Obviously, Nicholas wants to meet the woman who wrote the numbers down 50 years ago, but discovers she has died.  He locates her daughter instead and approaches her and tells her about the numbers.  She thinks he’s crazy at first until the Subway accident happens. After that, she tells him all about her crazy mom and takes him to where she lived where there are all these newspaper clippings on the wall of the events that have taken place.  The final date is 10/19/09 followed by a backwards EE.  They soon discover it stands for Everyone Else.  The daughters tells Nicholas that her mom used to always tell her she was going to die on that date.  So, Nicholas assumes it means it’s going to be the end of the world.
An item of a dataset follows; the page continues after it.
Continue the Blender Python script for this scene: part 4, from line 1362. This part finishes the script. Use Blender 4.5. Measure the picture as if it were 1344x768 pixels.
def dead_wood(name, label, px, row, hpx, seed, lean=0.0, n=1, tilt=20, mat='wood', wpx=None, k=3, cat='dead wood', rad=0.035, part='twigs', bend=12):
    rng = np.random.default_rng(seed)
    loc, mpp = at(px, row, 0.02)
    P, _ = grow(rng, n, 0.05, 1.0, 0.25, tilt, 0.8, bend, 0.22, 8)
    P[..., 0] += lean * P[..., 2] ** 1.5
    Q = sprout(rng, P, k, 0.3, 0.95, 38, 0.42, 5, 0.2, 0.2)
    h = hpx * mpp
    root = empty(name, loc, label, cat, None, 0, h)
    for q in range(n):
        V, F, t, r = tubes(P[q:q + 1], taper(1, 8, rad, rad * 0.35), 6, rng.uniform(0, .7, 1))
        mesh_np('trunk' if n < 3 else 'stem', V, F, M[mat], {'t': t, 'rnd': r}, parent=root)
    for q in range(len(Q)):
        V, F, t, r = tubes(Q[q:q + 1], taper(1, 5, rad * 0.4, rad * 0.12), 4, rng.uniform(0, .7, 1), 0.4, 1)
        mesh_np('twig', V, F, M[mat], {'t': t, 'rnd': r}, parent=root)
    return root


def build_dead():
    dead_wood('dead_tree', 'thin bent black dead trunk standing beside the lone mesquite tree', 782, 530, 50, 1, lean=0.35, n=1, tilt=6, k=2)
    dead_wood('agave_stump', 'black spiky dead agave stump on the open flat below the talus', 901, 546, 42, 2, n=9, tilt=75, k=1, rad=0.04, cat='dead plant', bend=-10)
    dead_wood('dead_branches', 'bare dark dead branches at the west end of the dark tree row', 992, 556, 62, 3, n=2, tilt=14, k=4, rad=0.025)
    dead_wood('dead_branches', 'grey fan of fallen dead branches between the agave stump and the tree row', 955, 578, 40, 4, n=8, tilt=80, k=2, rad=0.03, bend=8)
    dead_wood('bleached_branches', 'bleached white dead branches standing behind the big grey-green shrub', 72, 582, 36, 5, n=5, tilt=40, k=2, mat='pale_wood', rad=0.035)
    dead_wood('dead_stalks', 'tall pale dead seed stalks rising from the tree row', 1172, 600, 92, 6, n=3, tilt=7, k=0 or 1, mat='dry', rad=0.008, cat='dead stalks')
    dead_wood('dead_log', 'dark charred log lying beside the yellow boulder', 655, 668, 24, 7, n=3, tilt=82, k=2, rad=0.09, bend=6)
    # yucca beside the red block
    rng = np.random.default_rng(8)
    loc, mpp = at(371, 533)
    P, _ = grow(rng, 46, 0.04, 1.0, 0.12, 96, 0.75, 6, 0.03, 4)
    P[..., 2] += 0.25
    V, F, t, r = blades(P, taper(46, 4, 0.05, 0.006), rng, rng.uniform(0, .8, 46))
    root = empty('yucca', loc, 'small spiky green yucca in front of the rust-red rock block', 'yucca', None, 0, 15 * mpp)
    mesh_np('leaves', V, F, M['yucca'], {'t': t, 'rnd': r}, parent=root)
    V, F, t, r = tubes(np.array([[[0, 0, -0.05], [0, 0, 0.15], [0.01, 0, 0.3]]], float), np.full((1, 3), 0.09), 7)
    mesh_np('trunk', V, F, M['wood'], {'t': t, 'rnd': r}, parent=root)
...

Now, here’s the nuances where the movie went totally sour.  As soon as Nicholas’s son is handed the envelope, he starts seeing people in the woods dressed in dark clothes and he starts hearing whispers.  A car pulls up at his house one day and someone inside hands the boy a black stone.  And suddenly, Nicholas and the boy are finding the black stones everywhere.  Remember, I told you the boy was partially deaf?  Well, his hearing aid is blamed for the voices in his head so he takes it off.  He communicates some with Nicholas in sign language, but they can still talk to one another, and the boy talks and hears just fine.  Huh? Wha?  We are told half way through the movie that he is only partially deaf.  Oh, okay.  Then why be deaf at all in the movie?  Just so he can blame the voices on his hearing aid?
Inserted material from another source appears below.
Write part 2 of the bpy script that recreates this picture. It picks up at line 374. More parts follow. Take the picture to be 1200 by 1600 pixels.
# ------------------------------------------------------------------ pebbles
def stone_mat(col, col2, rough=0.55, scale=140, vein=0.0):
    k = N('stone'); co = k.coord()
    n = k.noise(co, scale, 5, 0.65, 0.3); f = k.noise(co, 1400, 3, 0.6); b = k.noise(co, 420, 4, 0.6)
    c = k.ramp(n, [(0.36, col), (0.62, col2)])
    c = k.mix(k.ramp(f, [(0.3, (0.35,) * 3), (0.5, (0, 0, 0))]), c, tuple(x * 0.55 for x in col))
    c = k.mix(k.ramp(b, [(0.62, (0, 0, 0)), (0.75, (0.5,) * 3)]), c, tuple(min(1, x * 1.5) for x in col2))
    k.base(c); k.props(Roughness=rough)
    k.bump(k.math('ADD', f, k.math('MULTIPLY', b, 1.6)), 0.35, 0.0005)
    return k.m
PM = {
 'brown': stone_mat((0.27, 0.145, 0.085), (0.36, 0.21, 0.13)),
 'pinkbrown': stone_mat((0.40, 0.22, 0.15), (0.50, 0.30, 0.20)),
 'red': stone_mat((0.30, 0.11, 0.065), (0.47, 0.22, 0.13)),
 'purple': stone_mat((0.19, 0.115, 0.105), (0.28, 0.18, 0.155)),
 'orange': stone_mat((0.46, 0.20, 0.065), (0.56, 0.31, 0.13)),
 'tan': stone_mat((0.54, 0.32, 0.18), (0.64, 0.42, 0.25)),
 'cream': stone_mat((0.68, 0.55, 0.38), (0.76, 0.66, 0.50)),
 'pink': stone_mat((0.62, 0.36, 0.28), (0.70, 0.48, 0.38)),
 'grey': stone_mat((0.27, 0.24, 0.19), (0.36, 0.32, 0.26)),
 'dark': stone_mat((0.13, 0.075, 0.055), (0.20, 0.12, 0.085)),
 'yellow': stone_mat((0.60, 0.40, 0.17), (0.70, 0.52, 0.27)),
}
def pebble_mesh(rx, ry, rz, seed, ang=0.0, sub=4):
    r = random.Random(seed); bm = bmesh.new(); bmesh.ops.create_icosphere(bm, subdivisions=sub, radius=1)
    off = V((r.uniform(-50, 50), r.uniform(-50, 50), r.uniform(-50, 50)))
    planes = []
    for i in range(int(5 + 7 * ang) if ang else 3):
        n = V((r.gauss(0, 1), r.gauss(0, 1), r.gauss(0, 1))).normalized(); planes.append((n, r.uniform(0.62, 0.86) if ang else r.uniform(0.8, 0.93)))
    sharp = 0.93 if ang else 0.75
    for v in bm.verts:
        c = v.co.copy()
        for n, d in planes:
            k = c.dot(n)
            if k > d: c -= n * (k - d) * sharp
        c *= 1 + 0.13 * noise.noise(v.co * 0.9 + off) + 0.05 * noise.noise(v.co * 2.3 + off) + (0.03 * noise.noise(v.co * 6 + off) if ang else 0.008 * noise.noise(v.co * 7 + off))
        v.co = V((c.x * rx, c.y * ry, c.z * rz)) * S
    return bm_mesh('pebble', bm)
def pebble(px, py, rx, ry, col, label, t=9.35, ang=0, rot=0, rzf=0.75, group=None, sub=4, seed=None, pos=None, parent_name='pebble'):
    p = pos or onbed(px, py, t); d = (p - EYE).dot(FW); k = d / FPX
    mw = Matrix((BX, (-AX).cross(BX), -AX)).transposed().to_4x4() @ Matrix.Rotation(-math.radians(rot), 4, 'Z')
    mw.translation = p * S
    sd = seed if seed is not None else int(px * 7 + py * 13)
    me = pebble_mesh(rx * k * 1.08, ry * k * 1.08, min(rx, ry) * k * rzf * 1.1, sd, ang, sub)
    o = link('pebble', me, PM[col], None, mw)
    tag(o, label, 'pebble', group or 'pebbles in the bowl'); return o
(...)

We later discover the strange people we keep seeing everywhere are aliens sent to Earth to gather children and send them to another planet because it is indeed about to be the end of the world. And when the Emergency Broadcasting Alert goes off, all hell breaks loose.  And did I mention that the music in the background in this movie is absolutely over-the-top horrible?!  I couldn’t believe some of the crap they played.  It was like 1930s black and white horror films!

So, the end of the world is coming, whether Nicholas Cage likes it or not.  Ummm….there’s no way he can really fight that.  He sees his boy off on the alien spaceship and finds out he can’t go with him.  Solar flares destory mankind, including Nicholas Cage, while some nice classical music plays and we’re left with an image of the children being dropped off on another planet. No joke.

The End.

I might also add this could very well be the end of Nicholas Cage’s career.  If City of Angels didn’t do it, I know Knowing probably will.

Despite all of the flaws this movie had, Hollywood can’t really go after “the end of the world” theme unless you send some astronauts up in space to blow the meteor out of the way or to fix the sun or to do something else in an hour and thirty minutes to save the day.  We always save the day.  We love a happy ending, and if we don’t get a happy ending and we’re all gonna die, the last thing I want to hear is some nice classical music.

The premise behind the movie and the end of the world is indeed something scary to think about, but it could happen and there’s nothing us or Nicholas Cage can do about it.  We know that.  And I’m sorry for anyone who paid good money to see this movie in the theater.  Wish you’d known better.